As part of its current strategy, the agitators for  Ambazonia are promoting the Abuja Legislative Project (ALP), which urges the Nigerian government to either recognize the sovereignty of the Republic of Ambazonia or insist on a “binary YES or NO exclusive referendum” for the indigenous English-speaking peoples of Cameroon.

“This is our most optimised strategy to permanently and peacefully solve the problem of the indigenous English-speaking people, called Anglophones, in Cameroon,” he said, citing a letter dated November 16, 2024, sent to President Tinubu’s office.

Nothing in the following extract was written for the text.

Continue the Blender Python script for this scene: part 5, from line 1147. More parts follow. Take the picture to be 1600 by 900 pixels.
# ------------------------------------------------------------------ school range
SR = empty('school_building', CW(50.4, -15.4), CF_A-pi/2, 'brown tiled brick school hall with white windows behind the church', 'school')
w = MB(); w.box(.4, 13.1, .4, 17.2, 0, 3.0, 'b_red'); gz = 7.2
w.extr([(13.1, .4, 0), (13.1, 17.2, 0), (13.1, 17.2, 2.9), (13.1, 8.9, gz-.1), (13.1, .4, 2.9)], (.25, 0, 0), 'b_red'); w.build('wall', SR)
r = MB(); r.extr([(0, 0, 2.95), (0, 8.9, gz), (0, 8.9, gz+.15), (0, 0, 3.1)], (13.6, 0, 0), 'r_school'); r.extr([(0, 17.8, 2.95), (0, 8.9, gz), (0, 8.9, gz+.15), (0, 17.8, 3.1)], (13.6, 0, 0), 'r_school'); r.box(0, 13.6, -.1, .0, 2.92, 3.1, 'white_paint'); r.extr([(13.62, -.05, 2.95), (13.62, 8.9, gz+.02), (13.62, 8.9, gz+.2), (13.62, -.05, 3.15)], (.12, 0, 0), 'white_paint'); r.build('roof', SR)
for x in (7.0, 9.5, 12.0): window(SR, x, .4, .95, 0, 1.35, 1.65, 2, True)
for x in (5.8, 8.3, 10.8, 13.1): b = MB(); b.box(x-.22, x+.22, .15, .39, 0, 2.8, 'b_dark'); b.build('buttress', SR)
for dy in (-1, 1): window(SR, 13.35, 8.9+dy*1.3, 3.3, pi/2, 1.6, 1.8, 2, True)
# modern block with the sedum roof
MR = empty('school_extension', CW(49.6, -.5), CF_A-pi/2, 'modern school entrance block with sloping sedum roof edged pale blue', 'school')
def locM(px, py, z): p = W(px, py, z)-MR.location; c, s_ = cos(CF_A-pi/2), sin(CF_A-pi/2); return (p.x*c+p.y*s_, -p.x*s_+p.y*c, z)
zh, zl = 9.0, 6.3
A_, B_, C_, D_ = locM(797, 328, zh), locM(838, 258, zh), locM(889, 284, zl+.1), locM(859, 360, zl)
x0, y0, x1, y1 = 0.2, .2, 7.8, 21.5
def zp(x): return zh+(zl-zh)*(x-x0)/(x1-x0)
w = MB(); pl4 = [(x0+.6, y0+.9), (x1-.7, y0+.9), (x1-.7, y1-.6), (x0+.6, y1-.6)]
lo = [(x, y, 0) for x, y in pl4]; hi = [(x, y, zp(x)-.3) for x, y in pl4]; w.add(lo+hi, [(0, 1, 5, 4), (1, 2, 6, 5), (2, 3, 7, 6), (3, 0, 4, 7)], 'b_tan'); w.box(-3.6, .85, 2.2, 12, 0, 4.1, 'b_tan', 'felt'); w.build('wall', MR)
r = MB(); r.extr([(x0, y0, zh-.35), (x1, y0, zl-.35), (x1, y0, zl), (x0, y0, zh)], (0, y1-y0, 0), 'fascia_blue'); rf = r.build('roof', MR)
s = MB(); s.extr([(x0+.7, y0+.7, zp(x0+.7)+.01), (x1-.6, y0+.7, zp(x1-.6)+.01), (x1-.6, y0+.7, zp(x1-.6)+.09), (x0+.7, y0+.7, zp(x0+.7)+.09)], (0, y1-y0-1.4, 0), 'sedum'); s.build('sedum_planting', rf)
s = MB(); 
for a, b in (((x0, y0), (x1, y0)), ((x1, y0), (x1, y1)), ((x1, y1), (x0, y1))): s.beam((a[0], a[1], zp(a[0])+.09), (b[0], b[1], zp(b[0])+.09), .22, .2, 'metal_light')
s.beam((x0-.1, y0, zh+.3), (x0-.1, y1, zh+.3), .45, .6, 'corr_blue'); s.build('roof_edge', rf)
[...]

 It reads in part: “The ‘NEW NIGERIAN ERA’ can also be logically executed when the Federal Republic of Nigeria invokes the Rule Of Law to solve the rising insecurity in the Gulf of Guinea caused by the AMBAZONIAN ‘self-determination’ crisis in Cameroon.”

The leader appealed to both Nigeria and the wider international community to abandon what he calls a “fire-fighting” approach that reacts only to flare-ups. Instead, he advocates for adopting a “Peaceful Permanent Solution (PPS),” which he argues has been championed by the Republic of Ambazonia since 1984.

“Nigeria, we believe has an opportunity with the Tinubu Administration to correct this decades old problem of ignoring the very legitimate problem of the forcible and illegal annexation of Republic of Ambazonia by La Republique du Cameroun and fulfilling its obligation in AU CONSTITUTIVE ACT, in Article 4(b): This article invokes the principles of territoriality that countries must maintain their boundaries as obtained at their time of independence,” he stated in the interview.

Concluding with a passionate appeal, Ngang declared: “It is time the legislative branch weigh in with a positive nudge so the Tinubu Administration gets to realise that in Ambazonia exists an opportunity for the New Nigerian Era to be implemented.”